New Zealand to Investigate Claims it Spied on Citizens in the Pacific

Whistleblower Edward Snowden seen on 7 January 2015 on a TV screen in Hamburg, Germany. The New Zealand government spied on international diplomats competing with its own candidate for the job of director-general of the World Trade Organisation, the New Zealand Herald said Monday. Photo: Christian Charisius/dpa

WELLINGTON (DPA) – New Zealand was to probe allegations its intelligence service monitored electronic communications of its citizens in the Pacific region, an official said Thursday.

The move followed reports this month that the Government Communications Security Bureau (GCSB) used electronic surveillance to spy on its Pacific neighbours including Kiribati, Samoa, Fiji and Tonga, inspector-general of intelligence and security Cheryl Gwyn said.

One of the complaints was from the Green Party, which claimed the GCSB had broken the law by spying on New Zealanders holidaying, living and working in the Pacific.
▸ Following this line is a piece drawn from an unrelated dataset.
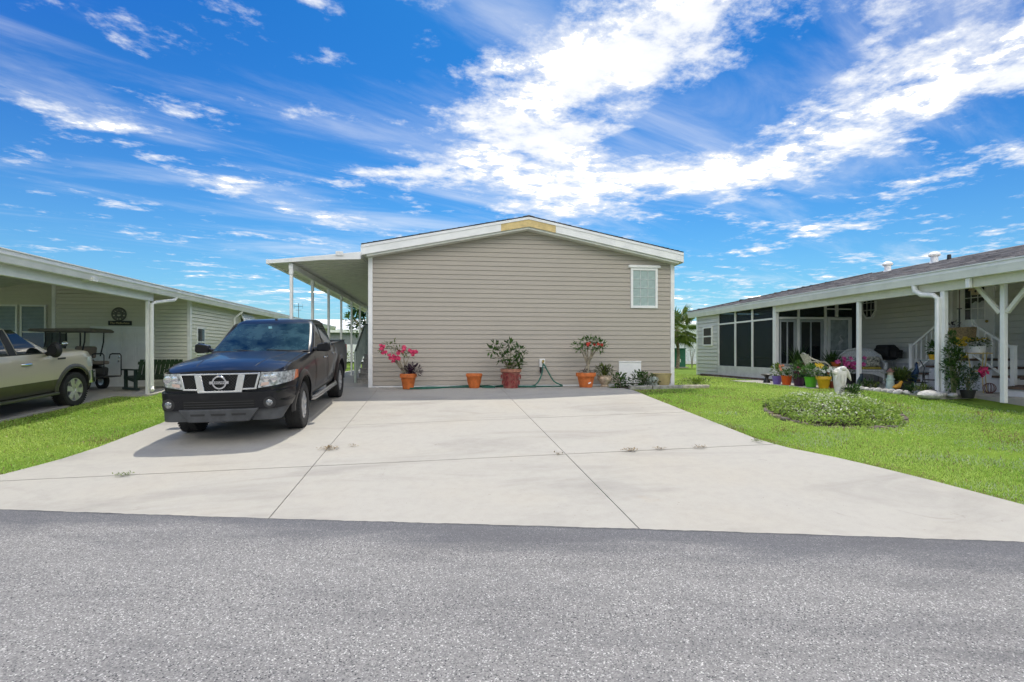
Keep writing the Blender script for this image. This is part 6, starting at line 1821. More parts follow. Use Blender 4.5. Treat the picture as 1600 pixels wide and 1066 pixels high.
# tall dark palms in the shade of the porch
for (px, X, h, label) in ((1248, 11.0, 1.0, 'dark feathery plant standing before the left sliding window'), (1300, 11.6, .85, 'dark feathery plant standing before the screen door')):
    t = potted('potted_palm', label, X, atpx(px, X), RZ, 'plain', .17, .3, PLASTIC)
    leaves_obj('fronds', blades(blades(MB(), (0, 0, .28), 60, h * .9, .03, .7), (0, 0, .28), 40, h, .03, .45), GREENLEAF, t)

# cream patio chair
def wicker_chair(loc, rz):
    t = thing('patio_chair', 'cream strap patio chair with curved arms and yellow seat by the bright pots', 'chair', loc, rz)
    cm = mat('cream_tube', (.68, .64, .50), .45, var=.03)
    arm = []
    for k in range(17):     # one continuous curved tube from arm to arm round the back
        a = PI * (-.15 + 1.30 * k / 16); arm.append((math.cos(a) * .30, .02 + math.sin(a) * .30 + (.12 if .2 < k / 16 < .8 else .06), .62 + .25 * max(0, math.sin(a)) ** 1.5))
    put('arm_rail', MB().tube(arm, .020, 8), cm, t, smooth=True)
    put('backrest', glass_quad([(-.22, .20, .40), (.22, .20, .40), (.27, .40, .84), (-.27, .40, .84)], .10, 10, 8, (0, 1, 0)), mat('cream_weave', (.60, .58, .47), .7, var=.12, vscale=40), t)
    put('seat', MB().lathe([(0, .40), (.25, .40), (.28, .425), (.25, .455), (0, .46)], 24), mat('yellow_seat', (.50, .42, .14), .7), t, smooth=True, angle=50)
    for (x, y) in ((-.22, -.20), (.22, -.20), (-.20, .20), (.20, .20)):
        put('leg', MB().tube([(x * .9, y * .9, .41), (x * 1.15, y * 1.15, 0)], .018, 8), cm, t)
    for sx in (-1, 1): put('arm_support', MB().tube([(sx * .20, -.22, .42), (sx * .27, -.16, .52), (arm[0 if sx > 0 else -1])], .018, 8), cm, t, smooth=True)
    return t
wicker_chair((10.65, on_x(1280, 600, 10.65).y, RZ), math.radians(75))

# white wicker love seat
ls = thing('wicker_loveseat', 'white wicker love seat with arched back and printed cushions beside the screen door', 'seat', (12.15, on_x(1344, 600, 12.15).y, RZ), math.radians(-38))
wk = mat('white_wicker', (.62, .63, .63), .6, var=.12, vscale=60, bump=.8, bscale=120)
arch = [(-.55, .22, .34), (-.57, .24, .58), (-.50, .27, .80), (-.30, .30, .96), (0, .31, 1.02), (.30, .30, .96), (.50, .27, .80), (.57, .24, .58), (.55, .22, .34)]
put('back_rim', MB().tube(arch, .035, 8), wk, ls, smooth=True)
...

Gwyn, who provides independent oversight of the GCSB, said the complaints and public allegations raised wider questions about the collection, retention and sharing of communications data.

She said this had prompted her not just to investigate the complaints but also to bring forward and expand her ongoing review and audit of GCSB procedures and compliance systems.

Her audit "doesn't, of course, scrutinise or second-guess every day-to-day aspect of the GCSB's operations," she said.

"What it does allow for […] is a focussed review of a particular area of GCSB practice."